A delivery worker rides a Whizz e-bike, Whizz is a subscription service that partners with battery swap company Pop Wheels.

|Photo: Sophia Lebowitz

The New Jersey state legislature passed a revanchist bill that would compel the owners of low-speed e-bikes to register their bicycles with the same state agency that regulates four-wheeled vehicles.

The bill, S4834/A6235, which passed through both chambers of the legislature on Monday and is now on Gov. Phil Murphy's desk, requires cyclists to register any class of electric bicycle with New Jersey's Motor Vehicle Commission — the Garden State's version of the DMV — and obtain liability insurance for class 2 electric bicycles.

The legislation's smooth passage through Trenton drew alarm from cycling advocates, who successfully lobbied against an even more backwards version of the legislation that would have applied its requirements to bikeshare networks.

“Drivers are killing people — and our solution is to restrict access to devices that weigh less than 80 pounds and go less than 20 miles per hour?” asked Corey Hannigan of the Tri-State Transportation Campaign.

In October, the bill's sponsor, State Senate president Nicholas Scutari (D-Union County), told reporters that he wanted to do something to rein in e-bikes after high-profile crashes involving them — even though in all instances the victims of the crashes were e-bike riders and the perpetrator of the road violence was a driver. Nonetheless, Scutari cited three cases: a truck driver who killed a 13-year-old boy in Scotch Plains; a motorist who hit and killed a 22-year-old in Orange; and a teenage hit-and-run driver who killed two teen girls.

Scutari introduced his legislation in early November. Last Thursday night, six members of the state Assembly’s 11-member Appropriations Committee voted to send a modified version of the bill to both legislature chambers for a full vote sometime this week.

The modifications exempted bikeshare systems such as Citi Bike, but the bill's remaining language creates a "huge burden for people who already own e-bikes across the state," said Hannigan.

New Jersey divides e-bikes into three classes. Class 1 are pedal-assist bikes that go up to 15 miles per hour; Class 2 are bikes with throttles that go up to 20 miles per hour; Class 3 are pedal assist bikes that can get up to 28 miles per hour. The state classifies Class 1 and Class 2 bikes as “low-speed electric bikes” and Class 3 e-bikes and mopeds as "motorized bicycles." The latter already requires a license, registration and insurance.

Scutari's bill allows the owners of Class 1 electric bikes to refrain from buying insurance, while preserving the requirement for state registration. It also prohibits online retailers from selling any kind of electric bike in New Jersey for an entire year after its passage.
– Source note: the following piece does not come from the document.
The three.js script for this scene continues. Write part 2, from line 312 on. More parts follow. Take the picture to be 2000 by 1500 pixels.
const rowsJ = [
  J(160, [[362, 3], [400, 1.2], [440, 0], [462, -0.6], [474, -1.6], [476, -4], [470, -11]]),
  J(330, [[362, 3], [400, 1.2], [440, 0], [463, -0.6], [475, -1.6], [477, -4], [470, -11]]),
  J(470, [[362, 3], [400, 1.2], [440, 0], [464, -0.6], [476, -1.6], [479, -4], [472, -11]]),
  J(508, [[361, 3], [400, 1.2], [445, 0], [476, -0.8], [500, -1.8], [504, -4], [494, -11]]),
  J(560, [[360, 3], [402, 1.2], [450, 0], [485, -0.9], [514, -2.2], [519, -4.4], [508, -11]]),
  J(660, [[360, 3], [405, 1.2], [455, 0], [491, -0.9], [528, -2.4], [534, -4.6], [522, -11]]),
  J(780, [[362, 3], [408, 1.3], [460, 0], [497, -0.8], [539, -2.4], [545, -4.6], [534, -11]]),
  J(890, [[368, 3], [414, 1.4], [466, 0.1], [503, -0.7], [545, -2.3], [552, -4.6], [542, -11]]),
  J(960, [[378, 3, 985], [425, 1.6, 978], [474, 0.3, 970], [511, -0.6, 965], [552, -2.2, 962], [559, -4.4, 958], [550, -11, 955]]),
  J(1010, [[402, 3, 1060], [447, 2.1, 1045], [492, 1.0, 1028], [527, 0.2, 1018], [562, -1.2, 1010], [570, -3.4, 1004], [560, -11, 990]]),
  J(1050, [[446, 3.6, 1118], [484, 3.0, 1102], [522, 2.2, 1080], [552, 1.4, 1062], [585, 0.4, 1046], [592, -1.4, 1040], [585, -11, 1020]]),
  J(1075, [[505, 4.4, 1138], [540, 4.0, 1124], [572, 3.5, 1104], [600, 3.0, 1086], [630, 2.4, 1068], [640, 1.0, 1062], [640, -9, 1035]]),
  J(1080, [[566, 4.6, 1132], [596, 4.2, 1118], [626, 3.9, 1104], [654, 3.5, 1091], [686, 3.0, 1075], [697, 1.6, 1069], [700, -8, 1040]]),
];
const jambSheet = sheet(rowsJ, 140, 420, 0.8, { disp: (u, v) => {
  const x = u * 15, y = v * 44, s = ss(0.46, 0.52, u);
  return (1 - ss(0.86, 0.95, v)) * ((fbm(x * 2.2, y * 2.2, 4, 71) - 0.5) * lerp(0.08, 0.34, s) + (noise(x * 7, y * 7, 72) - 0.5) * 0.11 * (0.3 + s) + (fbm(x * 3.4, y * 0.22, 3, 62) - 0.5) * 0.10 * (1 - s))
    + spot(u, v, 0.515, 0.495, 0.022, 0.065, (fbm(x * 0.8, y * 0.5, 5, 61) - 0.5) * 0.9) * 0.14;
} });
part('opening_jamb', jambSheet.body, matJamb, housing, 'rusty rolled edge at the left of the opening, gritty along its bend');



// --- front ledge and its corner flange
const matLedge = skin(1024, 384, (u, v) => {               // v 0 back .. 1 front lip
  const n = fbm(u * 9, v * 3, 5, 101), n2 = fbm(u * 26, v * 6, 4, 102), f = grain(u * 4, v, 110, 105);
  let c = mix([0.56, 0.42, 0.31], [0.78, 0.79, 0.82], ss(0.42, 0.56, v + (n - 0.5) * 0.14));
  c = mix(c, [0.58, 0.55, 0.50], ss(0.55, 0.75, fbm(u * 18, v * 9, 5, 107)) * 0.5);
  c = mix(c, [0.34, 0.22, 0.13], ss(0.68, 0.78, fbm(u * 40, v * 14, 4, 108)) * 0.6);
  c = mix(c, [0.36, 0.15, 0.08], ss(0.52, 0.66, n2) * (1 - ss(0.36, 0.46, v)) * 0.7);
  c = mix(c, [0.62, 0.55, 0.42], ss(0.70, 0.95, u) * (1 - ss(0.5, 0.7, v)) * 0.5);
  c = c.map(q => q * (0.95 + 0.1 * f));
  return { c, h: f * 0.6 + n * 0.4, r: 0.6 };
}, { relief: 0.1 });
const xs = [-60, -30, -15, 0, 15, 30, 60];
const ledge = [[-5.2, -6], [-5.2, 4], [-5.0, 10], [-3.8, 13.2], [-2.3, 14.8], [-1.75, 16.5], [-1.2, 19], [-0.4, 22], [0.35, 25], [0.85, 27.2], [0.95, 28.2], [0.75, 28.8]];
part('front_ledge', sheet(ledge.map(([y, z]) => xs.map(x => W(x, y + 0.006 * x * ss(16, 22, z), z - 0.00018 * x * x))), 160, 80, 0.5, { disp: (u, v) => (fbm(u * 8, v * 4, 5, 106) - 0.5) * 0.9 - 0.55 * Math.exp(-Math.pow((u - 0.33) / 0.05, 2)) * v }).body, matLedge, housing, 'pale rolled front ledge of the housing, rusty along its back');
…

The bill does not specify how the state would enforce this ban, and Scutari did not respond to Streetsblog's request for clarification.
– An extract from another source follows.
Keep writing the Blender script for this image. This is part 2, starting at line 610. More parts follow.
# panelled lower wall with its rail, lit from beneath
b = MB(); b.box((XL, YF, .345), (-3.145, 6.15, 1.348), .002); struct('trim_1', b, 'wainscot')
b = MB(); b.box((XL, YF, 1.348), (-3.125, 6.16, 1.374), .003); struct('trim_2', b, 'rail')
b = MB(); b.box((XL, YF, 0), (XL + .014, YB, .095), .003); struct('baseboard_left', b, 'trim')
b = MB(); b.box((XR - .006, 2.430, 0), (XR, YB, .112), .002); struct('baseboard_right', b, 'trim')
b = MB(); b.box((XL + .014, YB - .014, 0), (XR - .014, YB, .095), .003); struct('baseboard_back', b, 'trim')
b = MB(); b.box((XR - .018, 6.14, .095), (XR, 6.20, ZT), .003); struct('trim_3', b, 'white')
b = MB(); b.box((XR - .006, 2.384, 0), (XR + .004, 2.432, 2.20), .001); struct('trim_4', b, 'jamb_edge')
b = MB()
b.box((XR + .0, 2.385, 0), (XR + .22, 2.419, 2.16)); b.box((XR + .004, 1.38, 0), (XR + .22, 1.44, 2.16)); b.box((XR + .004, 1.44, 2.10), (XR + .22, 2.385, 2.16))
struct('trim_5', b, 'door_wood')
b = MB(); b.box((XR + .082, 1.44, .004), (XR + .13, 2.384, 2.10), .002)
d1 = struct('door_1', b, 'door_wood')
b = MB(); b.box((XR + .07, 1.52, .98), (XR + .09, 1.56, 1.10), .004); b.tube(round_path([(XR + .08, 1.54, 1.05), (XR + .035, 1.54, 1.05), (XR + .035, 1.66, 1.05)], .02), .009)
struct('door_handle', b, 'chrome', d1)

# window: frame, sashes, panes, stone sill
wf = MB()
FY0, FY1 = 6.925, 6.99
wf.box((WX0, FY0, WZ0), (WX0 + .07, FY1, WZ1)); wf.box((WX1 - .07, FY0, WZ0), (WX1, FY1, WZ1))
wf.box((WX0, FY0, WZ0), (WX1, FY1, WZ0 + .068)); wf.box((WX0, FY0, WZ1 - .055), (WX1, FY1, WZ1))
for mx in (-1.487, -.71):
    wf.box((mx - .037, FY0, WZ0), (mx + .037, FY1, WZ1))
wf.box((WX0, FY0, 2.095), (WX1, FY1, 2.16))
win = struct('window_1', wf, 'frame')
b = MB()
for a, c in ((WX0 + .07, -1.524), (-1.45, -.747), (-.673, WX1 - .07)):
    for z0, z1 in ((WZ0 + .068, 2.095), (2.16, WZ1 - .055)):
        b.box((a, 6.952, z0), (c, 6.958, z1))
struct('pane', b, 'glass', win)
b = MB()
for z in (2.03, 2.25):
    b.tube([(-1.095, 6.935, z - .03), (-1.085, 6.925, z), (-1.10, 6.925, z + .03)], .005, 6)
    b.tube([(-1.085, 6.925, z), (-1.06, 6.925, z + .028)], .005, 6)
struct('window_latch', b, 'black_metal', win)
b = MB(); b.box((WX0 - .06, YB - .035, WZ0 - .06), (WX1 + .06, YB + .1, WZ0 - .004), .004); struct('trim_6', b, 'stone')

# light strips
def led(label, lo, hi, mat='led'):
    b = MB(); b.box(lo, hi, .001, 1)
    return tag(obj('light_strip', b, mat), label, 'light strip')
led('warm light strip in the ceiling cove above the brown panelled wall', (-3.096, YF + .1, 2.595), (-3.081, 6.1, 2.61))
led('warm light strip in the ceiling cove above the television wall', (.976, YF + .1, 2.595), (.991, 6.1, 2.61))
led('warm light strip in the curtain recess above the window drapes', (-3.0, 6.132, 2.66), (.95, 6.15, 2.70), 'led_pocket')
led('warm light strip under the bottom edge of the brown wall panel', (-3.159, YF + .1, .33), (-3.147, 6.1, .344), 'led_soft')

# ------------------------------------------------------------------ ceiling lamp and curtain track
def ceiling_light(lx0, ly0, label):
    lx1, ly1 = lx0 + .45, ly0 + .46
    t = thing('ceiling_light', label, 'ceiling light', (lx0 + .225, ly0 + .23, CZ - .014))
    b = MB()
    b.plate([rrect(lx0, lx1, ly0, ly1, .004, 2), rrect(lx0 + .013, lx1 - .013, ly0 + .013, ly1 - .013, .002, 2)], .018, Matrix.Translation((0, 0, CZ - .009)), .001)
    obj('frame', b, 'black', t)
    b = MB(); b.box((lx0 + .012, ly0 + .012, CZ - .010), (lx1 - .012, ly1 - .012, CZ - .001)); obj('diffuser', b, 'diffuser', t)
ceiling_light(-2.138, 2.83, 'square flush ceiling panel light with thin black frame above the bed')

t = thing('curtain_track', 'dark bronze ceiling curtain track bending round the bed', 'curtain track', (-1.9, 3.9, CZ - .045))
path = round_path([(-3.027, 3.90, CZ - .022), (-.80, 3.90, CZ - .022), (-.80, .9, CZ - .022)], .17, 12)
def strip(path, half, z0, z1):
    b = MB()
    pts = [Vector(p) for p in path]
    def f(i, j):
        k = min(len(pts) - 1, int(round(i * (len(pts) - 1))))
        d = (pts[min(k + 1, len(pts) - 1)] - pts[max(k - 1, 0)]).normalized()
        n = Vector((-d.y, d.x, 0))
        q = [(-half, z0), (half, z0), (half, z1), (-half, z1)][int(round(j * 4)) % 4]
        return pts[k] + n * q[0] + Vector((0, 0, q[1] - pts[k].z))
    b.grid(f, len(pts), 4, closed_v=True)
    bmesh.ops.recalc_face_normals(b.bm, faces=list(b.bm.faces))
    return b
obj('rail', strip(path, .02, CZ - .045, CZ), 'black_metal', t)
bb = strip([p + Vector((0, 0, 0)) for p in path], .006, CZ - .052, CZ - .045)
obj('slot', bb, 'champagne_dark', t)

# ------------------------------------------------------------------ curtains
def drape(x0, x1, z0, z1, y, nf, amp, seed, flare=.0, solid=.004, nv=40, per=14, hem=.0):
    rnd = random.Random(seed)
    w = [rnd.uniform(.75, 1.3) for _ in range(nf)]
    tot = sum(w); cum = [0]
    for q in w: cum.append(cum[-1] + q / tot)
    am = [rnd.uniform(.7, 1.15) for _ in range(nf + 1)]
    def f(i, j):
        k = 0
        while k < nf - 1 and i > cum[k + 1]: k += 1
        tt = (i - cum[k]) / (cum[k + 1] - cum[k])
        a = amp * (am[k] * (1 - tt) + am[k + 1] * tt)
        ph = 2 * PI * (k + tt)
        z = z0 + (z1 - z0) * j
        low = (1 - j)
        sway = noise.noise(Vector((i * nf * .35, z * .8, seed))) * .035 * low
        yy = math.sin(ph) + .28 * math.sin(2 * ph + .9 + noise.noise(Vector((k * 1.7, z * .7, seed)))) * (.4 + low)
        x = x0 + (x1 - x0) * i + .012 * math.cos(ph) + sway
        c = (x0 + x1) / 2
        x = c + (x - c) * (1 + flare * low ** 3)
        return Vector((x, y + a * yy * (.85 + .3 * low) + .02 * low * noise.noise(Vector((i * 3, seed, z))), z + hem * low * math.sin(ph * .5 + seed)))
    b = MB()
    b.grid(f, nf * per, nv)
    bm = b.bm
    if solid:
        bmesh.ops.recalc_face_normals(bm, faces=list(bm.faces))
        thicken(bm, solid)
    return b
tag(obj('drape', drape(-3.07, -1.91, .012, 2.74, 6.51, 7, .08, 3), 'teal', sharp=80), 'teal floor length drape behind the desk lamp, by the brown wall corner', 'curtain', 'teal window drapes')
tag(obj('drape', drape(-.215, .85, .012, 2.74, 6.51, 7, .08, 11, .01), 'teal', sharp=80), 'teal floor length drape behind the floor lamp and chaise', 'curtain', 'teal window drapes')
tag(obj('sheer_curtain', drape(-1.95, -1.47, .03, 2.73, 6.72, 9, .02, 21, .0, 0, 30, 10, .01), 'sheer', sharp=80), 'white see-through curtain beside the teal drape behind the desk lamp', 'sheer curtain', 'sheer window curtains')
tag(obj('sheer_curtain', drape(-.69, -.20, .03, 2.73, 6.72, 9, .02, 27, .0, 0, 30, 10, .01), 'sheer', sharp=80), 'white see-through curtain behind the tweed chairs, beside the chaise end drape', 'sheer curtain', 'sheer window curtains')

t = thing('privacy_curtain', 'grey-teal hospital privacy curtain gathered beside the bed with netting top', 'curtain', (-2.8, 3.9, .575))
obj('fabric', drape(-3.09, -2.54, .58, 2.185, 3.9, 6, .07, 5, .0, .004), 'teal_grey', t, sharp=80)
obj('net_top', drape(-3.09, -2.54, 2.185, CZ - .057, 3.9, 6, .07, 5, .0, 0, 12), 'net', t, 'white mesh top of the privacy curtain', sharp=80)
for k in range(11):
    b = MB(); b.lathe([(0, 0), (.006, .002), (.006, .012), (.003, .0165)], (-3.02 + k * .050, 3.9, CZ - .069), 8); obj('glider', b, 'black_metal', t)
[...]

“You can see how poorly thought out and rushed this is," said Hannigan.  "People feel like there's this wave of e-bikes coming to take over the state, and they want to do something about it, and we're offering solutions, but they're not giving us enough time to actually work with the legislation and write good policy."

Hannigan said the Tri-State Transportation Campaign persuaded Scutari to adopt one of its policy recommendations: prohibiting the sale of kits that modify Class 2 e-bike speed governors to make them faster and more dangerous. As with the online sales ban, however, the updated bill does not explain its mechanism of enforcing this ban, either.

Jack McKee, a campaign organizer with Hudson County Complete Streets, hopes legislators will alter the bill ahead of next week's vote. McKee moved to Jersey City in 2023 and testified against the bill at Thursday's hearing. "I got rid of my car insurance because I have e-bike access," he said.

Jack McKee testifies at the Assembly Appropriations Committee hearing against e-bike registration legislation.Screenshot: NJ Now

The bill's biggest issue remains the most obvious one: it does absolutely nothing to contain the deadliest road users. “The main problem is that drivers are running over teenagers and killing them, whether they're on a bike or on an e-bike," said Hannigan. "There's no safe place to ride a bicycle in suburban New Jersey."

Another activist stressed that high-speed "e-motos" — which resemble e-bikes and are often marketed as such — have given regular e-bikes a bad name.

"This bill is literally throwing the bicycle out with the bathwater," testified Doug O'Malley, the state director of Environment New Jersey. "This bill is trying to address e-motos, it's trying to address vehicles moving at a high rate of speed. But ... Class 1 and Class 2 are below 20 miles per hour. Many of the instances that have risen into headlines [are] e-motos." Such "e-motos" are not street-legal in New Jersey.

The bill doesn’t address the state’s existing bureaucratic mess, either. In theory, existing state law mandates that owners of Class 3 bikes register their rides with the Motor Vehicle Commission. In practice, however, the MVC is not equipped to process these registrations. Residents testified at prior hearings that the agency has not yet caught up with the law for Class 3 bikes. They doubted that a new registration scheme would be any different.

“I have five bikes, three are Class 3, and I tried [to register them]," said Bruce Fletcher, a retired state law enforcement officer who testified against the bill in December. "They told me, 'Oh we don’t do that, it’s not happening.' If this bill turns into law, it's going to mess everybody up.” 

When questioned by Streetsblog, the MVC did not offer an explanation for Fletcher's situation and declined to comment on the pending bill.